L'origine du madras est-elle bien l'Inde ?

Oui, il était fabriqué en Inde, je vais vous expliquer pourquoi. En Angleterre, il y a toujours eu des guerres et l'Écosse se trouvait encore sous la tutelle anglaise. Lorsqu'ils sont rentrés en guerre, l'Angleterre avait déjà colonisé l'Inde. Pour ne pas perdre toutes leurs industries, ils ont tout renvoyé en Inde en leur demandant de reproduire le kilt anglais. Comme il y avait de la laine dedans qui n'existait pas en Inde, ils l'ont reproduit en coton avec les couleurs de chez eux. Les Anglais ont donc fait expédier tout cela dans les colonies... Maintenant ces costumes sont magnifiquement représentés dans le monde entier.

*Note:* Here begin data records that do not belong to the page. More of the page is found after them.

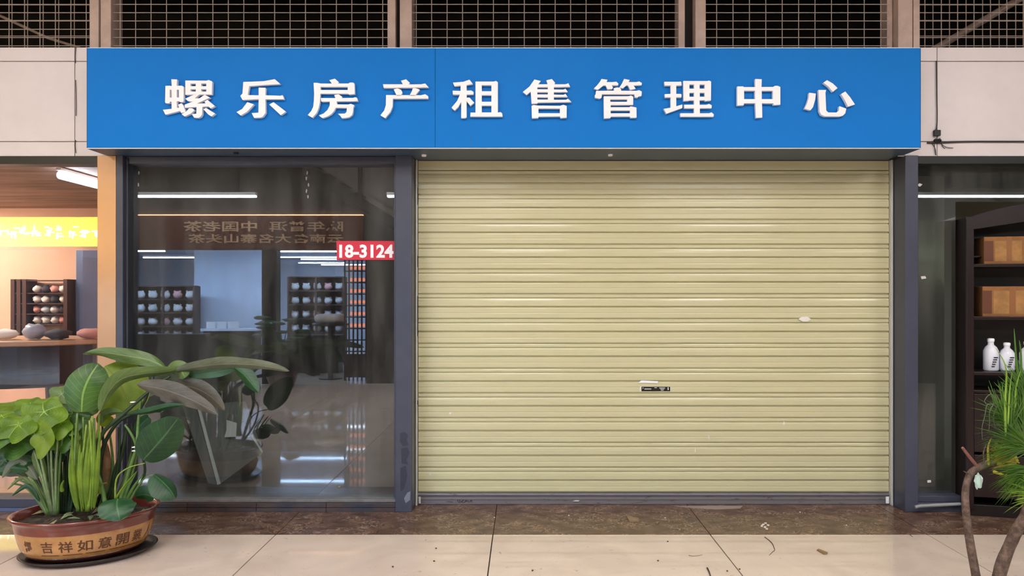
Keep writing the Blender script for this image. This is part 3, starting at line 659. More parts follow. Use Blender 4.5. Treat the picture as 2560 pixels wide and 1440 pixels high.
PCX, PCY, PROT = -2.665, -1.07, R(20)
PA, PB = .395, .295
pl = empty('potted_plant', (PCX, PCY, .03), 'oval brown pot with broad leafed green plants standing left of the window', 'potted plant')
m_pot = mat('pot_tan_glaze', rgb(190, 140, 86), .25, col2=rgb(164, 116, 66), scale=5, coat=.4)
m_rim = mat('pot_brown_glaze', rgb(116, 52, 42), .2, var=.3, scale=6, coat=.6)
m_ptd = mat('pot_base_glaze', rgb(70, 32, 28), .25, var=.4, scale=8, coat=.4)
def potring(name, prof, m): return MB().lathe(prof, 64, (PCX, PCY, 0), PA, PB, PROT).build(name, m, pl, smooth=True)
def popen(name, prof, m):
    mb = MB().lathe(prof, 64, (PCX, PCY, 0), PA, PB, PROT); mb.f = mb.f[:-2]; return mb.build(name, m, pl, smooth=True)
def pot_r(z):
    for (z0, r0), (z1, r1) in zip(PR, PR[1:]):
        if z0 <= z <= z1: return r0 + (r1 - r0) * (z - z0) / (z1 - z0)
    return PR[-1][1]
PR = [(.025, .76), (.04, .80), (.06, .84), (.085, .875), (.12, .905), (.16, .928), (.2, .945), (.235, .96), (.25, .985), (.258, 1.0)]
potring('pot_base', [(.70, .022), (pot_r(.025), .025), (pot_r(.04), .04), (pot_r(.055), .055)], m_ptd)
popen('pot_body', [(pot_r(z), z) for z in (.055, .07, .085, .10, .12, .14, .16, .18, .192)], m_pot)
popen('pot_rim', [(pot_r(z) + .006, z) for z in (.192, .21, .225, .24, .25)] + [(1.015, .256), (1.03, .263), (1.025, .271), (1.0, .274), (.975, .27), (.955, .262), (.93, .23), (.91, .19)], m_rim)
# soil with rough surface
so = MB(); K = 48; so.v.append((PCX, PCY, .232))
for r_ in range(1, 9):
    for k in range(K):
        a = 2 * math.pi * k / K; x = PA * .925 * r_ / 8 * math.cos(a); yv_ = PB * .925 * r_ / 8 * math.sin(a)
        X = PCX + x * math.cos(PROT) - yv_ * math.sin(PROT); Y = PCY + x * math.sin(PROT) + yv_ * math.cos(PROT)
        so.v.append((X, Y, .222 + .02 * noise.noise(Vector((X * 14, Y * 14, 0))) + .012 * noise.noise(Vector((X * 45, Y * 45, 3)))))
for k in range(K): so.f.append([0, 1 + k, 1 + (k + 1) % K])
for r_ in range(7):
    for k in range(K): so.f.append([1 + r_*K + k, 1 + (r_+1)*K + k, 1 + (r_+1)*K + (k+1)%K, 1 + r_*K + (k+1)%K])
so.build('soil', m_soil, pl)
# dry leaf litter on the soil
rl_ = random.Random(4)
for i in range(34):
    a = rl_.uniform(0, 6.28); q_ = rl_.uniform(.2, .85)
    x = PA * q_ * math.cos(a); yv_ = PB * q_ * math.sin(a)
    c = Vector((PCX + x * math.cos(PROT) - yv_ * math.sin(PROT), PCY + x * math.sin(PROT) + yv_ * math.cos(PROT), .24))
    an = rl_.uniform(0, 6.28); ln = rl_.uniform(.02, .055); u = Vector((math.cos(an), math.sin(an), rl_.uniform(-.2, .25))) * ln; wv_ = Vector((-math.sin(an), math.cos(an), rl_.uniform(-.3, .3))) * ln * .35
    MB().add([c - u, c + wv_ + Vector((0,0,.006)), c + u, c - wv_ + Vector((0,0,.008)), c + Vector((0,0,.012))], [(0,4,1),(1,4,2),(2,4,3),(3,4,0)]).build('dry_leaf', [m_stem_p, lm_brown, mat('litter', rgb(140, 126, 92), .9)][i % 3], pl, fix=False)
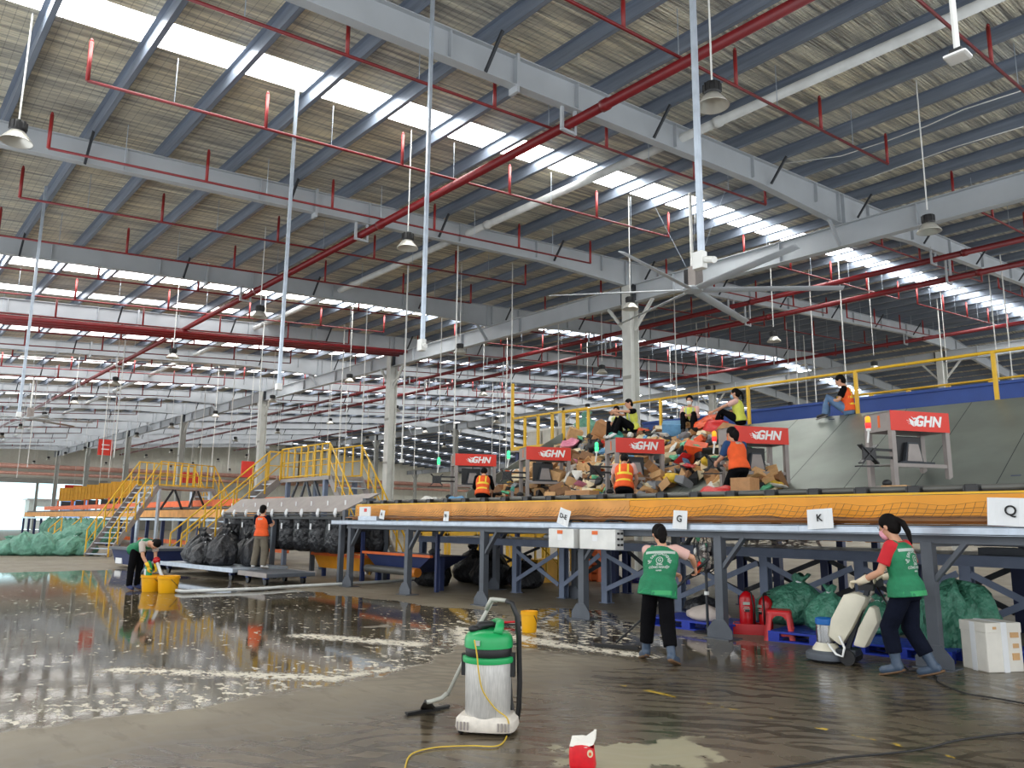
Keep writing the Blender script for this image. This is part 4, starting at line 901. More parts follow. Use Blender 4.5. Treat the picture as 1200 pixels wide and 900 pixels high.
s = MB(); s.hexa([(.2, 0, .25), (2.6, 0, .25), (2.6, 1., .25), (.2, 1., .25), (0, -.1, .62), (2.8, -.1, .62), (2.8, 1.1, .62), (0, 1.1, .62)]); s.build('hopper_body', 'conv_yellow', t)
s = MB(); s.box((-.06, -.16, .6), (2.86, -.08, .68)); s.box((-.06, 1.08, .6), (2.86, 1.16, .68)); s.box((-.06, -.08, .6), (0.02, 1.08, .68)); s.box((2.78, -.08, .6), (2.86, 1.08, .68)); s.build('rim', 'orange_tag', t)
for x in (.3, 2.5):
    for y in (.1, .9): MB().box((x-.05, y-.05, 0), (x+.05, y+.05, .3)).build('leg', 'navy', t)
t = thing('steel_hopper', 'dark navy hopper with a long roller below the conveyor', 'hopper', (-18.3, 10.6, 0))
s = MB(); s.hexa([(.5, .1, .38), (2.2, .1, .38), (2.2, .9, .38), (.5, .9, .38), (0, 0, .78), (3.0, 0, .78), (3.0, 1.1, .78), (0, 1.1, .78)]); s.build('hopper_body', 'navy', t); s = MB(); s.box((-.05, -.06, .76), (3.05, .02, .82)); s.build('rim', 'orange_tag', t)
MB().tube([(.2, -.05, .4), (2.3, -.05, .4)], .09, 14).build('roller', 'roller', t, smooth=.6); MB().tube([(2.3, -.05, .4), (2.55, -.05, .4)], .11, 12).build('roller_cap', 'conv_orange', t)
for x in (.1, 2.9): MB().box((x-.06, .3, 0), (x+.06, .42, .76)).build('leg', 'navy', t)
for x in (-.2, 3.2): MB().box((x-.04, .0, 0), (x+.04, .08, 1.3)).build('frame_post', 'navy', t)
t = thing('steel_skip', 'dark navy steel skip behind the stooping cleaner', 'skip', (-29.2, 7.3, 0), .12)
s = MB(); s.hexa([(.2, 0, .1), (2.6, 0, .1), (2.6, 1.4, .1), (.2, 1.4, .1), (0, -.1, .62), (2.8, -.1, .62), (2.8, 1.5, .62), (0, 1.5, .62)]); s.build('hopper_body', 'navy', t)
MB().box((-.05, -.16, .58), (2.85, 1.56, .66)).build('rim', 'leg_grey', t); MB().box((.3, -.05, .12), (.8, -.0, .3)).build('paper_tag', 'paper', t)
# ================================================================== YELLOW STAIR BRIDGES
def rail_run(t, pts, name='rail', posts=True, h=1.1, n=5, bars=False):
    s = MB(); up = V((0, 0, 1)); pts = [V(p) for p in pts]
    for a, b in zip(pts, pts[1:]):
        s.tube([a+up*h, b+up*h], .03, 6); s.tube([a+up*h*.52, b+up*h*.52], .022, 6)
        if bars: s.tube([a+up*.06, b+up*.06], .03, 6)
    s.build(name, 'rail_yellow', t, smooth=True)
    for a, b in zip(pts, pts[1:]):
        k = n
        for i in range(k+1):
            p = a+(b-a)*i/k; MB().bar(p, p+up*h, .045, .045, (0, 1, 0)).build('post', 'rail_yellow', t)
def flight(t, p0, p1, w, m='kiosk_grey', n=13):
    p0, p1 = V(p0), V(p1); d = p1-p0; d.z = 0; d.normalize(); a = V((d.y, -d.x, 0))
    for sg in (-1, 1): MB().bar(p0+a*sg*w/2, p1+a*sg*w/2, .05, .24).build('stringer', m, t)
    for i in range(n):
        c = p0+(p1-p0)*(i+.6)/n; s = MB(); q = [c-a*w/2-d*.12, c+a*w/2-d*.12, c+a*w/2+d*.12, c-a*w/2+d*.12]; s.hexa([v-V((0, 0, .04)) for v in q]+q); s.build('tread', 'galv', t)
    for sg in (-1, 1): rail_run(t, [p0+a*sg*(w/2+.03), p1+a*sg*(w/2+.03)], 'handrail', n=6)
t = thing('stair_bridge', 'yellow railed stair bridge nearer the conveyor, behind the bag stand', 'stair bridge', (-27.6, 12.3, 0))
MB().box((-1.2, 0, 2.93), (3.8, 1.3, 3.05)).build('platform', 'kiosk_grey', t)
rail_run(t, [(-.0, .04, 3.05), (3.7, .04, 3.05)], 'guard_rail', n=7, bars=True); rail_run(t, [(-1.15, 1.26, 3.05), (3.7, 1.26, 3.05)], 'guard_rail', n=8, bars=True); rail_run(t, [(-1.15, .04, 3.05), (-1.15, 1.26, 3.05)], 'guard_rail', n=2)
s = MB()
for i in range(7): s.box((.08+i*.53, .055, 3.15), (.5+i*.53, .065, 4.1))
flight(t, (-.58, -3.35, 0), (-.58, 0, 3.0), 1.1); flight(t, (6.6, .65, 0), (3.75, .65, 3.0), 1.15)
for x in (.5, 3.4):
    for y in (.1, 1.2): MB().box((x-.07, y-.07, 0), (x+.07, y+.07, 2.93)).build('support_leg', 'table_blue', t)
for a, b in (((.5, .1, 1.9), (1.3, .1, 2.9)), ((2.6, .1, 2.9), (3.4, .1, 1.9)), ((1.3, .1, 1.8), (1.9, .1, 2.9)), ((2.0, .1, 2.9), (2.7, .1, 1.8))): MB().bar(a, b, .07, .07, (0, 1, 0)).build('brace', 'leg_grey', t)
rz = math.radians(30)
t = thing('stair_bridge', 'yellow railed stair bridge far left with open grey treads', 'stair bridge', (-36.7, 8.5, 0), rz)
flight(t, (0, 0, 0), (0, 2.5, 3.05), 1.2, n=14)
MB().box((-.65, 2.5, 2.93), (.65, 6.0, 3.05)).build('platform', 'kiosk_grey', t)
for sx in (-.62, .62): rail_run(t, [(sx, 2.5, 3.05), (sx, 6.0, 3.05)], 'guard_rail', n=8, bars=True)
flight(t, (0, 8.5, 0), (0, 6.0, 3.05), 1.2, n=12)
for x in (-.55, .55):
    for y in (2.6, 5.9): MB().box((x-.06, y-.06, 0), (x+.06, y+.06, 2.93)).build('support_leg', 'galv', t)
for a, b in (((.6, 2.7, 2.0), (.6, 3.4, 2.9)), ((.6, 3.5, 2.9), (.6, 4.1, 1.9)), ((.6, 4.4, 1.9), (.6, 4.8, 2.9)), ((.6, 5.0, 2.9), (.6, 5.7, 1.9))): MB().bar(a, b, .07, .07, (1, 0, 0)).build('brace', 'dark_steel', t)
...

Pensez-vous que les coiffes pourraient être réhabilitées et réutilisées afin de reprendre le statut qu’elles avaient ? Cela se pourrait, je souhaite qu’un jour je pourrais créer du madras et avoir une journée dans l’année ou hommes et femmes porteraient du madras. Il existe aussi des coiffes pour hommes. Ce pourrait être le jour de Pâques ou du Nouvel An.